Belgarath Posted March 22, 2005 Posted March 22, 2005 Funny how often this comes up. Let me start by saying that yes, I have read PLR 9144041, RR 91-4, 90-49, and Notice 89-52. We've had a lively discussion on the following situation. Takeover plan, calendar year valuation, plan, and fiscal year. Defined benefit, with annuities as part of the funding, along with mutual funds, etc., etc.. Apparently what happened is this - and I don't even have firm #'s, so I'll use hypothetical. And I'm not concerned with the wisdom of their investment choices, only the situation at hand. Required plan cost for 2003 was, say, $200,000. Due to their recently unfavorable investment experience in mutual funds, they decided to put the whole $200,000 into annuity policies. The insurance company practice evidently is to send a bill each year, based upon the contribution to the annuities for the prior year. So they send a bill to the plan sponsor in December of 2004, saying there is $200,000 due for the annuities. (Now, of course, being flexible annuities, the sponsor is under no obligation to pay.) However, the receive the bill, so they pay it in early January of 2005. Later in February of 2005, the actuarial valuation is performed. Required funding is some amount less than $200,000. We're now looking at this on a takeover request. Can the excess be withdrawn as a mistake of fact? Certainly, the safest solution is to not do this, and leave excess in plan for 2005 contribution. However, sponsor doesn't want to do this. This seems a little tricky. I lean toward conservatism, and thus am not comfortable with this being a mistake of fact. On the other hand, if the billing should have been $200,000, and the insurance company had a systems error and billed $300,000 instead, which the employer paid, then I'd think this would be a strong argument for a mistake of fact, so I'm not so sure how the first situation is really all that different. Anybody ever encountered something like this, and how did you handle? Or, how comfortable would you be with considering this a mistake of fact? Thanks.
WDIK Posted March 22, 2005 Posted March 22, 2005 Certainly, the safest solution is to not do this, and leave excess in plan for 2005 contribution. I agree with this statement. It seems to be an easy out for a situation where reasonable people might come to differing conclusions. It is also my opinion (which has no legal authority whatsoever), this should not be considered a mistake in fact since: 1) There appears to be no system error, misplaced decimal point or other such error. 2) In this situation, the insurance company is not in the position of determining or mandating the allowable contribution. Although I can certainly see why there could be confusion in this case, the mistake was the employer not understanding proper procedures for the plan. ...but then again, What Do I Know?
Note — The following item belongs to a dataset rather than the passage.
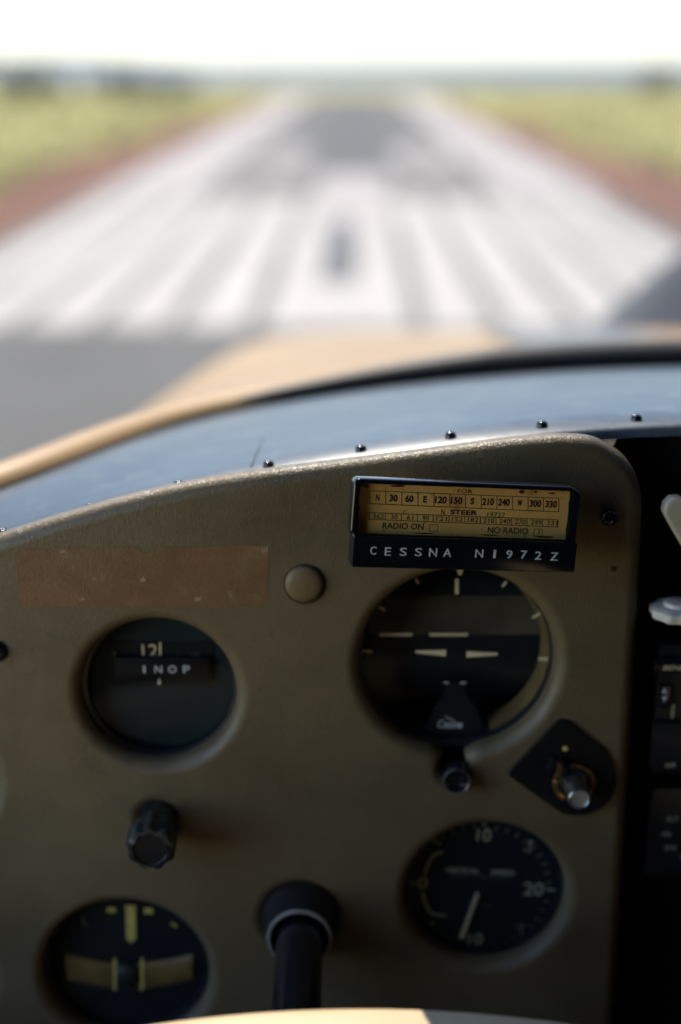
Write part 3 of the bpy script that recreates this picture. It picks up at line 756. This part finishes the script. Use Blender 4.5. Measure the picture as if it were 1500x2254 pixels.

Bird Posted March 22, 2005 Posted March 22, 2005 I don't think it's a mistake in fact either. What we really need is a correction for a "mistake in stupidity." (I have clients like that too - imagine getting a "bill" for $200,000 and paying it, without question.) Ed Snyder
four01kman Posted March 22, 2005 Posted March 22, 2005 I seem to recall a line of IRS letter rulings about "mistake in fact" and "mistake in law" about 10 or 15 years ago. I don't think the situation you outline would fit either. There isn't a mistake in fact, because the fact causing the contribution -- the insurance company bill -- wasn't incorrect. Jim Geld
rcline46 Posted March 22, 2005 Posted March 22, 2005 Why worry about minimum cost? What do you get with a maximum cost? You also have the procedure for getting $ back under the quarterly contribution ruling? Never used it so you might have alread covered it.
david rigby Posted March 22, 2005 Posted March 22, 2005 Hold on. What does the plan say? Is the $200K deductible? Any provision that requires a contribution to be deductible in order for it to be deemed a "contribution"? Second, Belgarath, I would appreciate you e-mailing me the address of this plan sponsor so I can send him an invoice. I'm a retirement actuary. Nothing about my comments is intended or should be construed as investment, tax, legal or accounting advice. Occasionally, but not all the time, it might be reasonable to interpret my comments as actuarial or consulting advice.
Belgarath Posted March 23, 2005 Author Posted March 23, 2005 The amount that isn't deductible for 2004 will be deductible for 2005. And since paid in 2005, no excise tax issues. Pax - you'd be surprised (or maybe you wouldn't) at how many clients just pay any bill they receive. Except our bills for services, of course. I once had a client make out a check to me personally for the plan contribution of 124,000. That will open your eyes when you haven't had the morning coffee yet!